• _Problem requirements_
Extract all lines that hold "Blender" from the records below.

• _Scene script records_
——

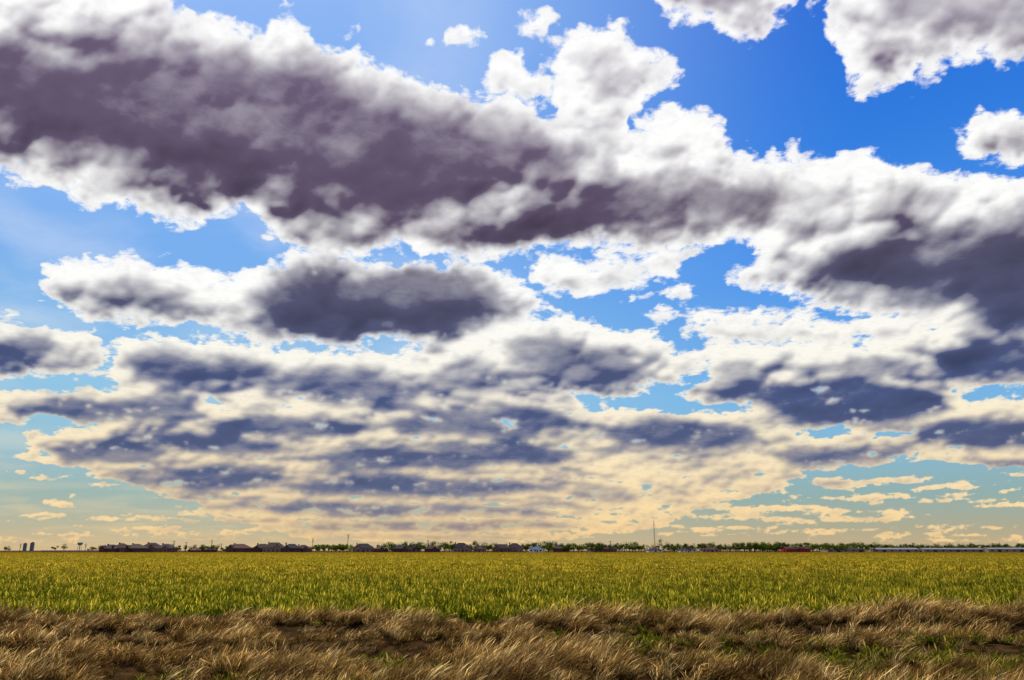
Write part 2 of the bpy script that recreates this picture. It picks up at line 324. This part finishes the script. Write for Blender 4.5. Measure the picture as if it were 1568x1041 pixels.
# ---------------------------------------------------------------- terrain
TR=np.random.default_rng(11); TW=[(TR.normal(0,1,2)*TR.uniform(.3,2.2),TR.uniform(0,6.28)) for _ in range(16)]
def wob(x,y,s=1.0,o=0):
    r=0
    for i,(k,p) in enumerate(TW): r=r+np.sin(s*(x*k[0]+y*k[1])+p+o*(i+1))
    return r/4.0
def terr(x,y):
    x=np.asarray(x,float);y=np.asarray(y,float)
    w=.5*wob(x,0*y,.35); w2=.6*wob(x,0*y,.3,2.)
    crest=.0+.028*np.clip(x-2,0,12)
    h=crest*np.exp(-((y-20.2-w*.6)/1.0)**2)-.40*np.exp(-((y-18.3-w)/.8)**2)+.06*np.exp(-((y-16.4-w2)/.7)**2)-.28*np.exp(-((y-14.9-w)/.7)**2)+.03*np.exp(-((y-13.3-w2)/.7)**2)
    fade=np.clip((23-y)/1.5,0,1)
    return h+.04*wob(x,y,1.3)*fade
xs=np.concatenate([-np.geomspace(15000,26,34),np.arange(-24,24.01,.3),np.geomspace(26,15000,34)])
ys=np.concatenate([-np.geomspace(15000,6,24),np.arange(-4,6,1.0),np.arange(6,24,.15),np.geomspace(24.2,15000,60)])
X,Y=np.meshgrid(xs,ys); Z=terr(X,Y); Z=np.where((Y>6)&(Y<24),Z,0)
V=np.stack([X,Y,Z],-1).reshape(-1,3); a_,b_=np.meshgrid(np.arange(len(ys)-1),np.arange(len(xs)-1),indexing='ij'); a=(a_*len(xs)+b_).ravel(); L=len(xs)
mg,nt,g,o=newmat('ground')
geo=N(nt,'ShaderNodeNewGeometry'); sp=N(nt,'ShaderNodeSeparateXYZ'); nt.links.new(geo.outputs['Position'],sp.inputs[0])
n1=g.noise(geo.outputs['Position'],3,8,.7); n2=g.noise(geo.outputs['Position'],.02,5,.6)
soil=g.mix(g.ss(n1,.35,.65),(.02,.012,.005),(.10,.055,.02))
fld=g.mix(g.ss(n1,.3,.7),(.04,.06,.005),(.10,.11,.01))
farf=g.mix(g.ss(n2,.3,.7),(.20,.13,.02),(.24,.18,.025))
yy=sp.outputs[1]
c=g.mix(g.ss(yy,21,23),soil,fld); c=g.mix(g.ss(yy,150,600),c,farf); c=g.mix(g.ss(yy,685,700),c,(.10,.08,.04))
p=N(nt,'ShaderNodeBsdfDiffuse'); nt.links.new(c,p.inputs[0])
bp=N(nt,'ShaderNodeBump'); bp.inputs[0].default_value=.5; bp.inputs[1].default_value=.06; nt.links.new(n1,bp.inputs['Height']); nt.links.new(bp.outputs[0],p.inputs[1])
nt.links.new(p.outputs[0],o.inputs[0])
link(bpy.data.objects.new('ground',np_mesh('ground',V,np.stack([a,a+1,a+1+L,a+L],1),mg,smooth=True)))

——

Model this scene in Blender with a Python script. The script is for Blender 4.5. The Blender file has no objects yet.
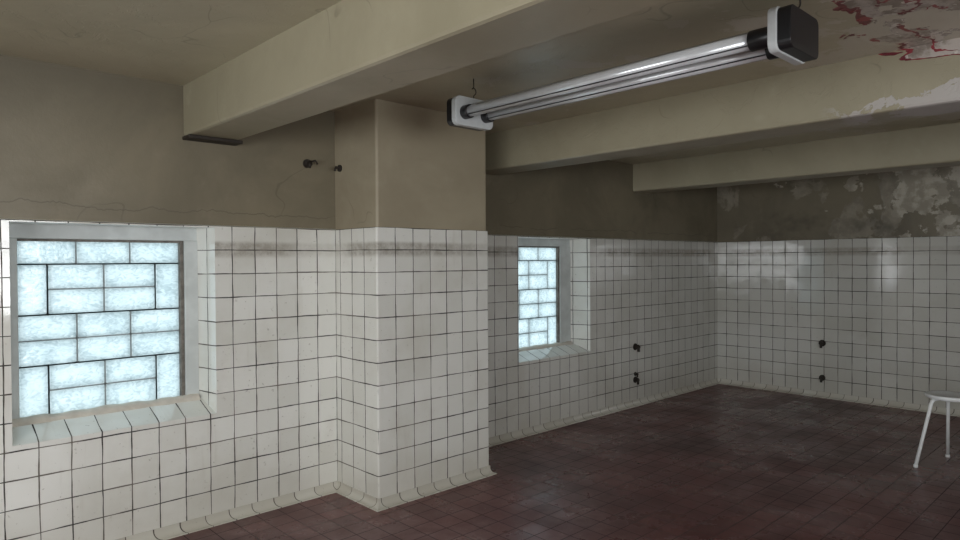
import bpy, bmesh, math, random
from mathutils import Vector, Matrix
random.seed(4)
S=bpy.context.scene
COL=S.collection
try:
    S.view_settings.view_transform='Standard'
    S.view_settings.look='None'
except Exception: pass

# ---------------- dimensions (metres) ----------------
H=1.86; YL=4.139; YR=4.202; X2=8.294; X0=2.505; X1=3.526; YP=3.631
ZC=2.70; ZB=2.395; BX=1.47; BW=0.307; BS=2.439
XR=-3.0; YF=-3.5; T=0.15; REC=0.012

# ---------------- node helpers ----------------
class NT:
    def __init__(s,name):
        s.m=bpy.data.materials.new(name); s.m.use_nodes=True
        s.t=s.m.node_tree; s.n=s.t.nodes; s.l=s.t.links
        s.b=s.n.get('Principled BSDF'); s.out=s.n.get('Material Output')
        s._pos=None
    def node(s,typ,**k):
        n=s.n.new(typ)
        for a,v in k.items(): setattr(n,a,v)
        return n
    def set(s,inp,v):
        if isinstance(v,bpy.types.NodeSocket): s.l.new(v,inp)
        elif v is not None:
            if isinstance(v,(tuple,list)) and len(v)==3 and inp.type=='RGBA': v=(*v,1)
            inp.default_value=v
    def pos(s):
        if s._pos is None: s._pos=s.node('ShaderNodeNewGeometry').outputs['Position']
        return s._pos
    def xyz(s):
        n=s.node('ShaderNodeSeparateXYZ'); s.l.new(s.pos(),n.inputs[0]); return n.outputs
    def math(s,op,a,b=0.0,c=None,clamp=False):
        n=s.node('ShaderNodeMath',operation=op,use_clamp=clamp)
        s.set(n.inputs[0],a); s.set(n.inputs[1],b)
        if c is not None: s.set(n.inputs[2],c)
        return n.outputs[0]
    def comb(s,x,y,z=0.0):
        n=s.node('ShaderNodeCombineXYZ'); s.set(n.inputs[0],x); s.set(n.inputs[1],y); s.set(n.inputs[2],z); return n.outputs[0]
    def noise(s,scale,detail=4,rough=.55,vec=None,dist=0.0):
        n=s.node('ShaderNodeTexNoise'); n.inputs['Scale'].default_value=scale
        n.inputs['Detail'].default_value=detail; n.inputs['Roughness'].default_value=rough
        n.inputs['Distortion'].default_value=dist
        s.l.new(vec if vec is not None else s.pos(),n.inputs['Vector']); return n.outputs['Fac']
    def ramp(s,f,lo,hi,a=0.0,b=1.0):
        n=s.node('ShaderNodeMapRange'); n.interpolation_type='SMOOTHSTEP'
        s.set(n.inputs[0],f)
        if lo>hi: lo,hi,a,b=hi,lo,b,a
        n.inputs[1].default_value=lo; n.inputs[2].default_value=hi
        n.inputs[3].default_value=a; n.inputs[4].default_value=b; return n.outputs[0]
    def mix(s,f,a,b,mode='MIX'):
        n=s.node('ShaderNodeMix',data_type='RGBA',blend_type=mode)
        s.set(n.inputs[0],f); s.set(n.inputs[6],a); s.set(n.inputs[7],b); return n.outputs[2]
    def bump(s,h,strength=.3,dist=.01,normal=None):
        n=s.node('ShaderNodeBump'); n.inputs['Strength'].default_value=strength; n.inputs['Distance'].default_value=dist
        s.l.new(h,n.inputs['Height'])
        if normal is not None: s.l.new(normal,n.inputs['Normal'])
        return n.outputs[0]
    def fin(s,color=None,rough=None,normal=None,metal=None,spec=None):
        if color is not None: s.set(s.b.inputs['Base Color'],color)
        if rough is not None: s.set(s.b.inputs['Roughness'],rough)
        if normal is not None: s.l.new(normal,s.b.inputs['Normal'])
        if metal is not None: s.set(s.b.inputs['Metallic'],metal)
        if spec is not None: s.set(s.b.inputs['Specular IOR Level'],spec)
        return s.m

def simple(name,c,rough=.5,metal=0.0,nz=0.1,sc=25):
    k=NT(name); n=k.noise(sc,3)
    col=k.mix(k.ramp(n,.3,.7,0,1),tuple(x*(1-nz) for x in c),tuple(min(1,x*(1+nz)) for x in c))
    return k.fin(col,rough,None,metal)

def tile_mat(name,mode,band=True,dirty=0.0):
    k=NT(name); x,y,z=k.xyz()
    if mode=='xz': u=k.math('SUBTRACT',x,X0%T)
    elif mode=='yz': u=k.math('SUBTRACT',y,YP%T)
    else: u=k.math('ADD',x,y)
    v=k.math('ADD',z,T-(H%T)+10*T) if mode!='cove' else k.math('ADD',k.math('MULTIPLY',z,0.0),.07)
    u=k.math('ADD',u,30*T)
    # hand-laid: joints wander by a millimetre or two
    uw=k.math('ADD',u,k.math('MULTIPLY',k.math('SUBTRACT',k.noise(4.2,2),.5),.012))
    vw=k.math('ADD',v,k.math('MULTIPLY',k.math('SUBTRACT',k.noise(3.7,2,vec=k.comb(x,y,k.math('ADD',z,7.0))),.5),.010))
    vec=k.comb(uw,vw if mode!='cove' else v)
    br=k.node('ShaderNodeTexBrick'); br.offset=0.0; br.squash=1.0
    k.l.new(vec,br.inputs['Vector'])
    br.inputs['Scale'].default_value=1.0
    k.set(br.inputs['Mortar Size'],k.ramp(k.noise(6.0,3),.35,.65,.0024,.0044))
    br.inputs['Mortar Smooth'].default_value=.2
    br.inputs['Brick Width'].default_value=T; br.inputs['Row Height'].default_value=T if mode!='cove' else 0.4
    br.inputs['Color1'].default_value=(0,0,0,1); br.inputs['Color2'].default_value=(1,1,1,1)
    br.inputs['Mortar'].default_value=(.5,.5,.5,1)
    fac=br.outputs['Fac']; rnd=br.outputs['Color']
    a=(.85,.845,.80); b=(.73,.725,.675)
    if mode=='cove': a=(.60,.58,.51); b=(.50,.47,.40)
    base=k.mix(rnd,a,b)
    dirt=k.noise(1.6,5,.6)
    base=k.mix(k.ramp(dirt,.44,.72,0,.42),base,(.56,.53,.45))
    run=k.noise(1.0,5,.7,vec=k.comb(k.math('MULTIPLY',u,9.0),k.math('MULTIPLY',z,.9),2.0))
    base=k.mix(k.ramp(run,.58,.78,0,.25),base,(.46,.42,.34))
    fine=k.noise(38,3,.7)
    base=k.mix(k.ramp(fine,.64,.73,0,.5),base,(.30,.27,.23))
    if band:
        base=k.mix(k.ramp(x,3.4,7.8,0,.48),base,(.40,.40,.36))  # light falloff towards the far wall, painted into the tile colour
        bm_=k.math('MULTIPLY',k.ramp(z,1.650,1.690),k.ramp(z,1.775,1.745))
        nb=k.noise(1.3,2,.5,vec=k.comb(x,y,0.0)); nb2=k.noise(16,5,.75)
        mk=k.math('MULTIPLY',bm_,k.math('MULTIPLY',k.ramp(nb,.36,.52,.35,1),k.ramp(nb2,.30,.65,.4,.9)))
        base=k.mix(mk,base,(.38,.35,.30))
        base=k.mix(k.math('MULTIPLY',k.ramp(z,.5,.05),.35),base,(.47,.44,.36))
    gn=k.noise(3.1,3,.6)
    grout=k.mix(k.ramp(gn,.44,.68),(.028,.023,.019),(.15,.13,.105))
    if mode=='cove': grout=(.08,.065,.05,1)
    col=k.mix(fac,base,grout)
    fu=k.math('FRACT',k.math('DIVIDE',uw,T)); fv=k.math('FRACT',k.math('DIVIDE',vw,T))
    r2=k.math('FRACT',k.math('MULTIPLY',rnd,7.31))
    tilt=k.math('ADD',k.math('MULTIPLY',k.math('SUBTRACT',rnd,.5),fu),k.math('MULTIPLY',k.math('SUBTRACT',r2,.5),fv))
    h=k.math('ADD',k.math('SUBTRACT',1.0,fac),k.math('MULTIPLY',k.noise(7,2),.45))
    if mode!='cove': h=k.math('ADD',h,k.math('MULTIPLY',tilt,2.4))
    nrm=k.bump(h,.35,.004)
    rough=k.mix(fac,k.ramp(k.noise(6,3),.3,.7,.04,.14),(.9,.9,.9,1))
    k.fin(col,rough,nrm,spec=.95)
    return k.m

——

• _Finished exercise_
Write part 2 of the bpy script that recreates this picture. It picks up at line 324. This part finishes the script. Write for Blender 4.5. Measure the picture as if it were 1568x1041 pixels.
Model this scene in Blender with a Python script. The script is for Blender 4.5. The Blender file has no objects yet.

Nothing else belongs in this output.